(Task to complete): Copy out the lines of the records below, and only those lines, from the one with "the net', 201)" through the one with "brightest one', 202)", exactly as they appear.
####
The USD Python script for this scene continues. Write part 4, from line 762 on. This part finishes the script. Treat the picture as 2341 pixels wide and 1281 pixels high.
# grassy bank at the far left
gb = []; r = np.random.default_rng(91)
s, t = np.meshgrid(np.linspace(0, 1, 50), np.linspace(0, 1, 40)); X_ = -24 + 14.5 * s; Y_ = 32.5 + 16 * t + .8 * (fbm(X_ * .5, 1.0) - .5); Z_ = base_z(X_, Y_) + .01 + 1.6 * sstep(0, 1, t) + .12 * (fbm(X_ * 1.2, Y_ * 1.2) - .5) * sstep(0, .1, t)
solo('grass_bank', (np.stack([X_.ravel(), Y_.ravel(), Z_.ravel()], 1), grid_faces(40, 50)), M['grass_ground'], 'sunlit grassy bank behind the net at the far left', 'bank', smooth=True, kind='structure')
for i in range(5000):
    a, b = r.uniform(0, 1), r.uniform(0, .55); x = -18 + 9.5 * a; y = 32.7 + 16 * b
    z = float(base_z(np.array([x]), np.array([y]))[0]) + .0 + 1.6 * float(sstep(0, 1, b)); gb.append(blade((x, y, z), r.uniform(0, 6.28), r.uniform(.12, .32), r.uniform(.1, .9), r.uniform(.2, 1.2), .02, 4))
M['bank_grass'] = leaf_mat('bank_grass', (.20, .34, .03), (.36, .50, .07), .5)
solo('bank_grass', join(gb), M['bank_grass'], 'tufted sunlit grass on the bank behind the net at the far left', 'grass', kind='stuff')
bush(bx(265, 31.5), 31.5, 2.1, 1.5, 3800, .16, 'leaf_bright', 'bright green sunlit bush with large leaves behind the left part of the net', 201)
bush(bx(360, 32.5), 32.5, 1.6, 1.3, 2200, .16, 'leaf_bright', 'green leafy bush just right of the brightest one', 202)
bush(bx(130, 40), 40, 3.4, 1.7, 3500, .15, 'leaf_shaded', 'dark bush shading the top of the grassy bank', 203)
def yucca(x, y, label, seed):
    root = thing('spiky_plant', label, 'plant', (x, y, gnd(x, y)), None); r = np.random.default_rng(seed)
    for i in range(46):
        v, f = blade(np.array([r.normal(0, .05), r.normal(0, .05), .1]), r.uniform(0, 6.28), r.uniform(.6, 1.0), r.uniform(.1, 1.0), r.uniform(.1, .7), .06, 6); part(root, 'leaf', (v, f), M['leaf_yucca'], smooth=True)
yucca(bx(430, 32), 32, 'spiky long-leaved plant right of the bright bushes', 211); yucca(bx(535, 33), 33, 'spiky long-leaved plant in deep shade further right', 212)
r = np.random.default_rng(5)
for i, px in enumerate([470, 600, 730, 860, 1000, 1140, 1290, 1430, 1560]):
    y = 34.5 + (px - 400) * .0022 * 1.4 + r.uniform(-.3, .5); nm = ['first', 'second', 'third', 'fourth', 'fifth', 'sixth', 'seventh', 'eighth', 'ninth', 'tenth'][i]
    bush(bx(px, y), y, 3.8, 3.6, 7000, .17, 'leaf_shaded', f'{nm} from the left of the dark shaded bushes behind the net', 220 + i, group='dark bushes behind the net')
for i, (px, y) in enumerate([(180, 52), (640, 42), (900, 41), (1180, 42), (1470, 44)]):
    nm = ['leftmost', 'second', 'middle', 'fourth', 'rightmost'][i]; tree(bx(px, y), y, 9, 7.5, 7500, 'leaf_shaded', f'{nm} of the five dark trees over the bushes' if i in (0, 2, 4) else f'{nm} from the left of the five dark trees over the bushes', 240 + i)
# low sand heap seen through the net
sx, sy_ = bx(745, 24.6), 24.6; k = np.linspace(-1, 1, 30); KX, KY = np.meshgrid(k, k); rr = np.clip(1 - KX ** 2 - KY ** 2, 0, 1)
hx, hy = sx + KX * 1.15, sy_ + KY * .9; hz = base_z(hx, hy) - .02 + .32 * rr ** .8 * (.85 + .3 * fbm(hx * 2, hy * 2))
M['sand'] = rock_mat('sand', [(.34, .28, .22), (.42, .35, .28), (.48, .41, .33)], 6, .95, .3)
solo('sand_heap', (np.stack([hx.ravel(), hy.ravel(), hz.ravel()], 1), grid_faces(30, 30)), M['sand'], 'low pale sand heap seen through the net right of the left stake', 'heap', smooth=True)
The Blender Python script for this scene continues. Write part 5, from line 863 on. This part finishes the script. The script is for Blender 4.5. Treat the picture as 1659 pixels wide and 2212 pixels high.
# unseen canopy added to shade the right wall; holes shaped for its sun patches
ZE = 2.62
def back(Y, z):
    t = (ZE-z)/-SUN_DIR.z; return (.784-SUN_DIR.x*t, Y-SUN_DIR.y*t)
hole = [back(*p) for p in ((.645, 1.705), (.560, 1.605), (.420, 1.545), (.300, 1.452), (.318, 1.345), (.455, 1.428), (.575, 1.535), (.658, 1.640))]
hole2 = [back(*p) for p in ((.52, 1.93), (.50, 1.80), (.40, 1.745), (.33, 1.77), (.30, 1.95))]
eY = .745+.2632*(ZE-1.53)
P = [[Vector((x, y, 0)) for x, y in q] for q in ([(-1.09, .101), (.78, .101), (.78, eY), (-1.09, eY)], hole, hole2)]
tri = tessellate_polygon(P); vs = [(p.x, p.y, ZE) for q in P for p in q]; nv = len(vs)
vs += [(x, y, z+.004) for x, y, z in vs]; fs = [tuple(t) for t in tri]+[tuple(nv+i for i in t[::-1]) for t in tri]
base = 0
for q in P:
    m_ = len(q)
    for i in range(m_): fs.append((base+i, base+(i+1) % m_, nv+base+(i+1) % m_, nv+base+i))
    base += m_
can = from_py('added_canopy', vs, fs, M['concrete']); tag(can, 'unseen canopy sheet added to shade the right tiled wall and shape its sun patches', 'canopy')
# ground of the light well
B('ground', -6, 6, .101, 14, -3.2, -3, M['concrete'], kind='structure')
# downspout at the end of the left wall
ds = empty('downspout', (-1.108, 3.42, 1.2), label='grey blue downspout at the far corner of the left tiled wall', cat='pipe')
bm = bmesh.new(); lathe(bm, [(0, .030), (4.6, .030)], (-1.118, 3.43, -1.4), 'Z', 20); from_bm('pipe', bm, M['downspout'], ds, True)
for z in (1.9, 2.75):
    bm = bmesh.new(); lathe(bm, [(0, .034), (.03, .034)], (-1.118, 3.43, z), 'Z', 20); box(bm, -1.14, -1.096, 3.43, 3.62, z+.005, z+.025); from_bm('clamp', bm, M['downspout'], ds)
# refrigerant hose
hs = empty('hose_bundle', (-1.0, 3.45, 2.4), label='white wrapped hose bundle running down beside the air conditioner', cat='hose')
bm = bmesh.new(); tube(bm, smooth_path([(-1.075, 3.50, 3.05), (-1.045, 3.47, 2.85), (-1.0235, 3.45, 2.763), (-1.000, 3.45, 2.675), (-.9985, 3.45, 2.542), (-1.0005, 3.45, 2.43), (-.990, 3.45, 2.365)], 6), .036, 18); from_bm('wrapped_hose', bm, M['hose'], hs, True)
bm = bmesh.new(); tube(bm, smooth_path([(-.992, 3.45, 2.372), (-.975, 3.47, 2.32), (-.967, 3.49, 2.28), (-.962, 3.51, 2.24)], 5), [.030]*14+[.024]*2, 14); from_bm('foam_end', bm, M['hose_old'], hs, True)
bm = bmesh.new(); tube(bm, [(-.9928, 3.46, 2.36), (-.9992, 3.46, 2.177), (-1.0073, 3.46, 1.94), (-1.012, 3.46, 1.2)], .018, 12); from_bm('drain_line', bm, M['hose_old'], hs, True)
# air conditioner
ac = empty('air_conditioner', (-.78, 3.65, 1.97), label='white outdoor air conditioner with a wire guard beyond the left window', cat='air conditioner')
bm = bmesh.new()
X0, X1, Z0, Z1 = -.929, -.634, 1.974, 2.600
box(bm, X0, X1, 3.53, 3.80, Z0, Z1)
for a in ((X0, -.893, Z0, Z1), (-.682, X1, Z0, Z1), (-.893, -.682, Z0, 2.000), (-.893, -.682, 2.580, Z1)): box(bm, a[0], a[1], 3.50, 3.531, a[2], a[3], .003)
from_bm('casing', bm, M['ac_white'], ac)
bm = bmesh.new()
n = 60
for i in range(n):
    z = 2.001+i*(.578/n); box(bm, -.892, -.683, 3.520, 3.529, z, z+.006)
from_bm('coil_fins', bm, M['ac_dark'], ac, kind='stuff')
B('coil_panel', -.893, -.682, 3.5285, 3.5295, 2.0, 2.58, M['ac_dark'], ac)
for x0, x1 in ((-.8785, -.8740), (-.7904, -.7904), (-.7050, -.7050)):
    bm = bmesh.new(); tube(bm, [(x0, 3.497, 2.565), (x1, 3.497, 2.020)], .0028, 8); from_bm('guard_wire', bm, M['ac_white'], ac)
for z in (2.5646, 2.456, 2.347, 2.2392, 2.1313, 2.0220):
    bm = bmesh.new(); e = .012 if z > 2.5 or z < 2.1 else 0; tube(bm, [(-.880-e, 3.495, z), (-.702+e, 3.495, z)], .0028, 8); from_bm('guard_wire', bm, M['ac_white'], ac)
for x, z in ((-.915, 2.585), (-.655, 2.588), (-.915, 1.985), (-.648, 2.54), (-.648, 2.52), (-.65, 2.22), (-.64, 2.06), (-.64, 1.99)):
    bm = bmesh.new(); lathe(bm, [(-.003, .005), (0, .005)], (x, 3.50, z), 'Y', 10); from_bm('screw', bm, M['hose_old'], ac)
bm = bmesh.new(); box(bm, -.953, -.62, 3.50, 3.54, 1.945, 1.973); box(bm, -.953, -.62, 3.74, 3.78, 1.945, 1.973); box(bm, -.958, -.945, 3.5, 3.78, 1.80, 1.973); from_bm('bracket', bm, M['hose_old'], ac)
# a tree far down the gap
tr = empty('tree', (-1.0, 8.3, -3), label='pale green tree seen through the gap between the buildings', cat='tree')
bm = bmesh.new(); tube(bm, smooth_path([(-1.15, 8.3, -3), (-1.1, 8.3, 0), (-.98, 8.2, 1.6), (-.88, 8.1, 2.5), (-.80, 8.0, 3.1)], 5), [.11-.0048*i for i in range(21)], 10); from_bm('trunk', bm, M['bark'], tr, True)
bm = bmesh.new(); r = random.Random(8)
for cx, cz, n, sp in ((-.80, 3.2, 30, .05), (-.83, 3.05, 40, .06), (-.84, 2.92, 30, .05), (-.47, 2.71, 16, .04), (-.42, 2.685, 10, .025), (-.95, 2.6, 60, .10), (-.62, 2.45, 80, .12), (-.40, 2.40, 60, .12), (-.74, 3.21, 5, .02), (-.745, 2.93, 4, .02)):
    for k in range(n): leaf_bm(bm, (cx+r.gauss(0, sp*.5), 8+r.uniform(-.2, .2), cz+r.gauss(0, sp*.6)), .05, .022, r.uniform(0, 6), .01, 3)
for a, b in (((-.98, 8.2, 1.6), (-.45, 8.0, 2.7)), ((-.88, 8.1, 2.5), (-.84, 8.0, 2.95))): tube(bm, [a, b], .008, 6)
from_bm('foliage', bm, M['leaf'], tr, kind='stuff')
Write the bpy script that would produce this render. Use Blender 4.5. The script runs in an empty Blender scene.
####
(Output for this task):
bush(bx(265, 31.5), 31.5, 2.1, 1.5, 3800, .16, 'leaf_bright', 'bright green sunlit bush with large leaves behind the left part of the net', 201)
bush(bx(360, 32.5), 32.5, 1.6, 1.3, 2200, .16, 'leaf_bright', 'green leafy bush just right of the brightest one', 202)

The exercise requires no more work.